In Libano profughi palestinesi senza casa
In Libano, secondo le statistiche dell’Agenzia dell’Onu che assiste i profughi palestinesi, sarebbero almeno 150 mila (su un totale di 425 mila) i palestinesi sparsi in insediamenti informali. Al di fuori cioè dei campi profughi – 12 quelli riconosciuti – che accolsero a partire dal 1948, al tempo della nascita dello Stato d’Israele, i palestinesi scacciati dalle loro case e dalle loro terre. Molti di costoro rischiano ora di restare nuovamente senza tetto...

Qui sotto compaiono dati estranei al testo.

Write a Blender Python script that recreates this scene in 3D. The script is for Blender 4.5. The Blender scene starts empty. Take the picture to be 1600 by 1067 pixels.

Zahar Sayed Ghadbaan indica sconsolato una casupola con il tetto di lamiera ondulata e non nasconde la sua rabbia. Siamo a Qasmiyeh, nel sud del Libano. Zahar ha costruito con le sue mani la casa nella quale vive da decenni con la sua famiglia. Secondo le statistiche dell’Agenzia dell’Onu che assiste i profughi palestinesi (Unrwa), sarebbero almeno 150 mila (su un totale di 425 mila), i palestinesi sparsi in insediamenti informali. Al di fuori cioè dei campi profughi – 12 quelli riconosciuti – che accolsero a partire dal 1948, al tempo della nascita dello Stato d’Israele, i palestinesi scacciati dalle loro case e dalle loro terre.

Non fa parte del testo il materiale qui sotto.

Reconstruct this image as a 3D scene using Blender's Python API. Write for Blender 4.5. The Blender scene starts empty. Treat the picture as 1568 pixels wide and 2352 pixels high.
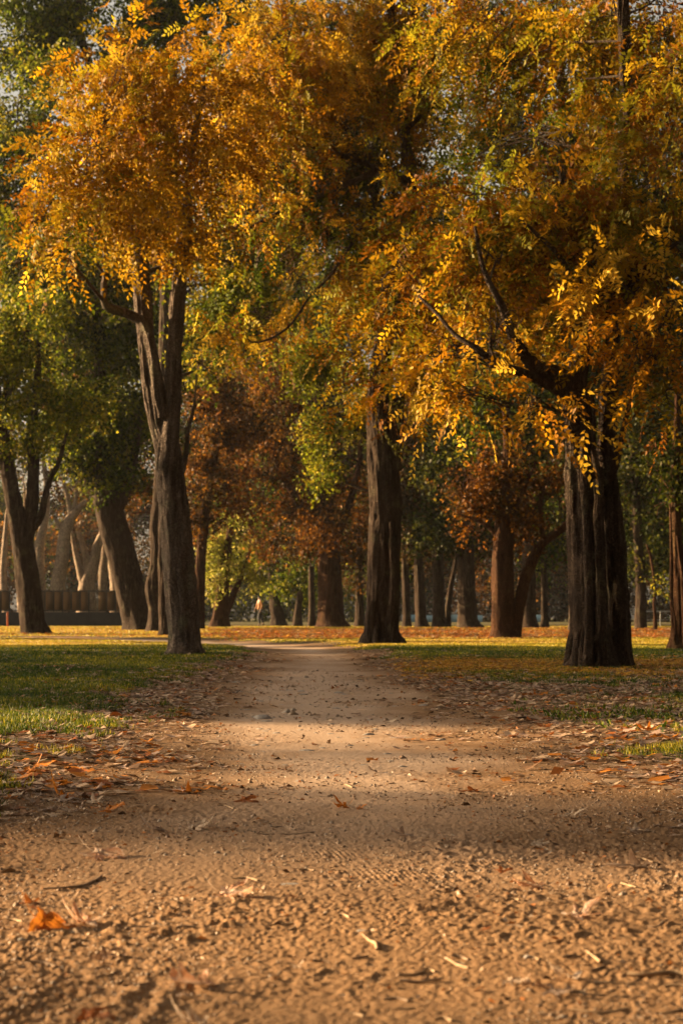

Una prospettiva, quella di una nuova «cacciata», che Zaher sente purtroppo sempre più vicina. Cosa sta capitando?
Molti palestinesi che con la cosiddetta nakba furono costretti a passare in Libano, finirono a lavorare come braccianti agricoli nei campi. In cambio del lavoro, fu loro permesso dai proprietari terrieri di abitare in baracche, che con il tempo sono state trasformate in casette più solide e confortevoli. Sono attualmente 43 questi «insediamenti informali» che ospitano i palestinesi all’interno dei confini libanesi.
Nel caso dell’insediamento di Qasmiyeh, il rischio ora è quello che le case vengano demolite e che questa gente possa nuovamente essere buttata per strada. Gli eredi degli antichi proprietari del terreno hanno ora chiesto di rientrare in possesso delle terre e hanno ottenuto nel 2012 un ordine di demolizione delle case. Per il momento le 75 famiglie dell’insediamento sono riuscite a resistere, offrendosi anche di acquistare le case nelle quali risiedono e il terreno sul quale vivono ormai da 65 anni. Ma senza esito.
A complicare la faccenda, permane lo status di «stranieri» dei rifugiati palestinesi in Libano, ai quali non è mai stato concesso di integrarsi pienamente per non turbare i già fragili equilibri interni. Nel 2001 il governo di Beirut ha approvato una legge (la 296) che vieta espressamente a «qualsiasi persona che non sia cittadino di uno Stato riconosciuto l’acquisizione di beni immobili di qualsiasi natura». Il che impedisce di fatto ai palestinesi, cittadini di uno Stato che non c’è, di comprare o vendere alcunché in Libano.
La situazione di Zahar e delle 75 famiglie di Qasmiyeh pende ugualmente come una spada di Damocle sulla testa di molti palestinesi degli insediamenti informali. Alcune organizzazioni umanitarie, come il Consiglio norvegese per i rifugiati, stanno facendo pressione sul governo di Beirut affinché riveda le sue posizioni che di fatto negano il diritto di proprietà per i palestinesi, riportando le cose a prima del 2001, quando era possibile anche agli stranieri registrare le proprietà.
Ma anche tra gli operatori umanitari e gli attivisti per i diritti umani, inizia a serpeggiare una punta di pessimismo. La situazione nei campi profughi palestinesi, anche quelli ufficiali, continua a restare critica e aumenta la povertà, la disoccupazione e la promiscuità abitativa. Un quadro in rapido deterioramento, anche a causa del recente afflusso di oltre 50 mila profughi palestinesi dalla vicina Siria insanguinata dalla guerra civile.